When you open Solar, you’ll see the date and time, with a brief description of the day’s weather — including the temperature. This information then makes up the app’s colorful background, as you can see in the image above. Swipe down on your display to see the weather forecast for the next three days, or swipe up to fast forward through time to see weather and temperature changes as they happen. Swipe left and right to switch between different cities, or pinch to zoom out and see all four together on one page.

If you’re looking for a weather app that’s simple, easy to use, and more beautiful than anything else out there, you need Solar.

Track 8 — Universal ($0.99)

Our Editor’s Picks For 2012’s Best iOS Apps [Feature]

Track 8 is a wonderful Music app replacement that’s designed to look like a Windows Phone app.
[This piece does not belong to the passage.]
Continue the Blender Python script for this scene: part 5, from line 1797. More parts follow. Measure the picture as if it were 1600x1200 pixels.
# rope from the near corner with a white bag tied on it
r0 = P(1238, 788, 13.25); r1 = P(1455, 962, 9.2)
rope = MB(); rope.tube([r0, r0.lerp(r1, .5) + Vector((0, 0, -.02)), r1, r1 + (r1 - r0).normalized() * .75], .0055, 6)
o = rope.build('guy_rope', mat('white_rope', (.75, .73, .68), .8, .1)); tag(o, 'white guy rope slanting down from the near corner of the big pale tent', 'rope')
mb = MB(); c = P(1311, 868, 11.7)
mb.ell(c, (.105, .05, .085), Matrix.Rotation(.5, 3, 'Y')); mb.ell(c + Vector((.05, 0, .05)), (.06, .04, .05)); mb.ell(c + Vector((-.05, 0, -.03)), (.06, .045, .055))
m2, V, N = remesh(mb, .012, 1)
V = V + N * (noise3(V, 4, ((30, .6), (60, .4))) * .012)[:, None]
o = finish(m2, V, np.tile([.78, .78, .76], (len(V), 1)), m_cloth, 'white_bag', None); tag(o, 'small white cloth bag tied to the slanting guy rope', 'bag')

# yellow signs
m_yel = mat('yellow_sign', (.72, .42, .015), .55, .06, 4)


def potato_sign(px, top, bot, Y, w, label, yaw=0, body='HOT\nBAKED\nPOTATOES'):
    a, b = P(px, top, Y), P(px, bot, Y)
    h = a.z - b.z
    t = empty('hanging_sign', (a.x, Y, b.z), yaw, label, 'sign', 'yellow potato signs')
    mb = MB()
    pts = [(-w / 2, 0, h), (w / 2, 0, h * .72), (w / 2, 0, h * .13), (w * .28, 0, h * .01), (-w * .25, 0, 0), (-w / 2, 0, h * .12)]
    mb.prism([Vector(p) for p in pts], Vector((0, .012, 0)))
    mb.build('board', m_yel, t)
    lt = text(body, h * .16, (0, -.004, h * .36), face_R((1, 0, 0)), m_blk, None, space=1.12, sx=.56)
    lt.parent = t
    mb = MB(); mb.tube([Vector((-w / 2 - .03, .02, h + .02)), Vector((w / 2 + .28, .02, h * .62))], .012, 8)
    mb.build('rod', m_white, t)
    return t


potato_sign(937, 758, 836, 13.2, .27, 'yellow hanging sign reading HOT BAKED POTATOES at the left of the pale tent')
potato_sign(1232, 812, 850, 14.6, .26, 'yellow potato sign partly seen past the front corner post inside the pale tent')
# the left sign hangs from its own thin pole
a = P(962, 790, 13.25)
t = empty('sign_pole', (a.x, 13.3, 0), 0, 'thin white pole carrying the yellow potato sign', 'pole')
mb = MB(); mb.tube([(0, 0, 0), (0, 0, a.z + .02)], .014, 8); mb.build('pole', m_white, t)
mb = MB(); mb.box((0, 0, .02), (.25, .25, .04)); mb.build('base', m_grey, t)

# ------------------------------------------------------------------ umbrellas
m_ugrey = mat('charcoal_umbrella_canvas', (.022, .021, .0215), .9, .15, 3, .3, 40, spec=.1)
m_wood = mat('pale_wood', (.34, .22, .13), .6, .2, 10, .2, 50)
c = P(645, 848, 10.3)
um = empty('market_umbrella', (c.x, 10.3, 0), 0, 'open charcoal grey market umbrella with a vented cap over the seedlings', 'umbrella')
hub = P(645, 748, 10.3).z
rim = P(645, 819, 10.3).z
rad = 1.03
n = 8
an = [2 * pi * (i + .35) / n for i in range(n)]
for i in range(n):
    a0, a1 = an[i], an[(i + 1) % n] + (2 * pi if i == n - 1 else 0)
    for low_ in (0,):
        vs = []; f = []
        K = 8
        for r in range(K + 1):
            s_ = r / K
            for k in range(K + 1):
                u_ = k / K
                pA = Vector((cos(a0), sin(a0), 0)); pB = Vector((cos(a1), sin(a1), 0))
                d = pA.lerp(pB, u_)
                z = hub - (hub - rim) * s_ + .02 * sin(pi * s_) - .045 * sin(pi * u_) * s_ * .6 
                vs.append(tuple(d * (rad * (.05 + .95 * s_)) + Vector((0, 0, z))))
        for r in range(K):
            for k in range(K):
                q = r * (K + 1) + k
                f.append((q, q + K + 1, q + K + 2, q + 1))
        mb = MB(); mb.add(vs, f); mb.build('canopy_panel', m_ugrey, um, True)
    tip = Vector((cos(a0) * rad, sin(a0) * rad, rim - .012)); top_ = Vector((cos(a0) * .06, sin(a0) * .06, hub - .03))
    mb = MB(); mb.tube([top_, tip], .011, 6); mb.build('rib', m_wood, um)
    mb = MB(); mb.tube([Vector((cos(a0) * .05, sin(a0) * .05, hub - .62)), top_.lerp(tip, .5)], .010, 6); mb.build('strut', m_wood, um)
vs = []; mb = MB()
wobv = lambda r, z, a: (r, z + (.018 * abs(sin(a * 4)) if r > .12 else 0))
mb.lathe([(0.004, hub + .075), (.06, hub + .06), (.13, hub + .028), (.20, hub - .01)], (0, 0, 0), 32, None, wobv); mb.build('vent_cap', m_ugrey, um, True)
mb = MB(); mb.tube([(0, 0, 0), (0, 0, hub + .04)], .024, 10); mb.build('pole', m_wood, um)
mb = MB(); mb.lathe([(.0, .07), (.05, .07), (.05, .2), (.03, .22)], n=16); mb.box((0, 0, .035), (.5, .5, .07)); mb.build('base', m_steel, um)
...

That might not sound like a good thing, but check out the screenshots above — it actually looks really great. It’s also packed full of awesome features that your built-in Music player doesn’t have, like the ability to share to Facebook, Twitter, App.net, and Day One; the ability to scrobble tracks to Last.fm; gesture controls; and more.

You can also customize the apps appearance, and then sync your settings via iCloud — so Track 8 will look the same across all your iOS devices.